Алла и Рафа | страница 4
Так вот, самая сильная, самая лучшая (в смысле написания) сцена убийства новорожденной девочки была бы просто шедевром. Если б я как читатель в нее поверила. Если б я поверила в эту женщину, которая позволила заморить своего ребенка, позволила потом убийце лечь в ее постель и сделать ей двоих детей; которая прожила потом много лет с ним и делала бутерброды внукам… и ля-ля-ля. Как: она не убила его ночью?! Неделю сидела в доме под аккомпанемент плача своего ребенка?!! Не отравила изверга через неделю?! Не повесилась сама?! Не пошла в полицию, чтобы донести и отомстить?! (Кстати, почему обрывается та сцена, когда она ему выколола глаз: что сделал он, почему она позволила ему привезти себя опять в поселок?) И что, весь поселок молчал, и ни одного человека не потрясло убийство новорожденной?! Не-е-е-ет, позвольте вам не позволить. Это такой большой Станиславский, с его «не верю», что вся эта блестяще придуманная сцена торчит в горле читателя такой костью, которую ни проглотить, ни переварить просто невозможно. Это — подтасовка, шулерство, самая большая нечестность, какая возможна в строении сюжета, — психологическая нечестность; это придумано и ловко подсунуто, потому что не герои так захотели, а Шалев. И потому всё это вызывает оторопь и ужас, какой-то кромешный ужас (а может быть, у меня такой крен потому, что сейчас каждый день держу на руках хрупкое тельце младенца, внука. Но уверена, что у любого нормального человека возникнет совершенно такое же чувство недостоверности и ужаса). Шалев очень точно помещает эту сцену чуть не в самый конец романа — понимает, что будь она в начале, читателю блевать захочется от всех благостей, всех растений и семян, и подарков «Дедушки Зеэва». А так он сживается с ним по течению романа, а тут уже и его смерть подоспела.

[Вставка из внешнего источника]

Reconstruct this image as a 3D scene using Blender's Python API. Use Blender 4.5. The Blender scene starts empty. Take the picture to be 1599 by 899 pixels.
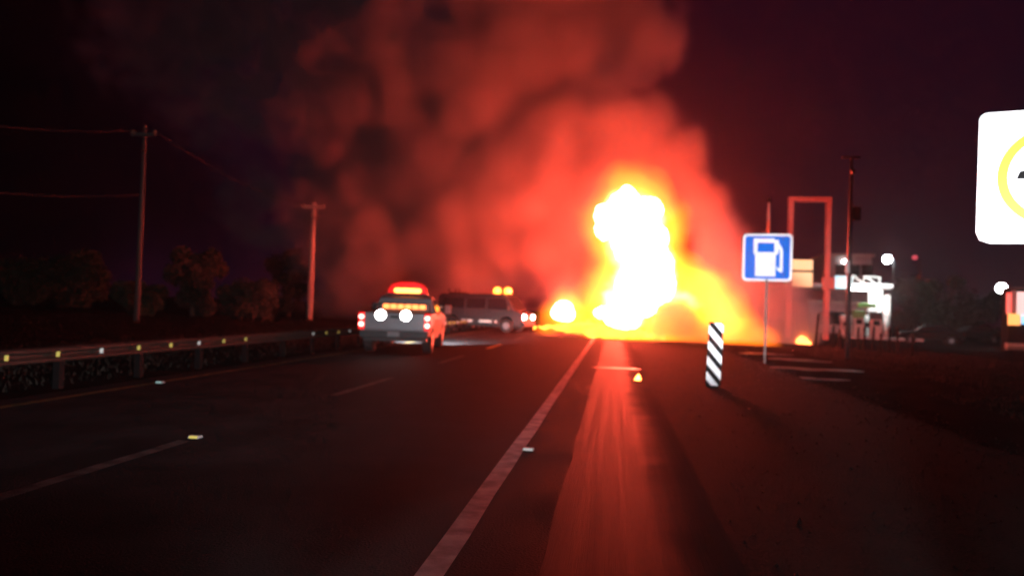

И все-таки сцены с Дедушкой написаны блестяще, и это — тот мощный Шалев, который пригибает тебя к земле, хочешь ты того или нет.
…Все остальное: неуклюжая разлапистая конструкция всей вещи, «рассказы Руты» и, главное, поразительно неудачные беседы ее с пустым местом по имени Варда — меня просто озадачило.
Зачем это было нужно автору, эта дурацкая бедная Варда, эта статистка без лица, без речевых характеристик, покорно почему-то выслушивающая прямое хамство героини, подающая свои реплики в стиле «кушать подано», чтобы автору было удобнее продолжать исповедь героини, то бишь течение романной истории, — зачем? К чему эти идиотские гендерные исследования, которые под конец просто из ушей лезут? Героиня (которая и сама никакая не женщина, а все тот же Шалев) говорит и говорит, вываливая на чужого человека такие интимнейшие детали своей жизни и своей боли, что странно становится, и опять Станиславский подмигивает и говорит свое «не верю». Эта Рута, у которой, по ее собственному признанию, никогда не было подруг, доверительно вываливает на чужую женщину все подробности секса, отношений, чувств, горя, измены, любви?!. Да полно! Это голый прием, и даже такой мастер, как Шалев, ничего не может сделать с этим: мы не видим ни лица Варды, ни ее жестов, ни ее характера, ни ее намерений. Один только раз она произносит нечто вроде — мол, вы меня задеваете, но меня это не беспокоит, продолжайте… — на что Рута, никак на эту реплику не отреагировав, невозмутимо продолжает вываливать свою жизнь.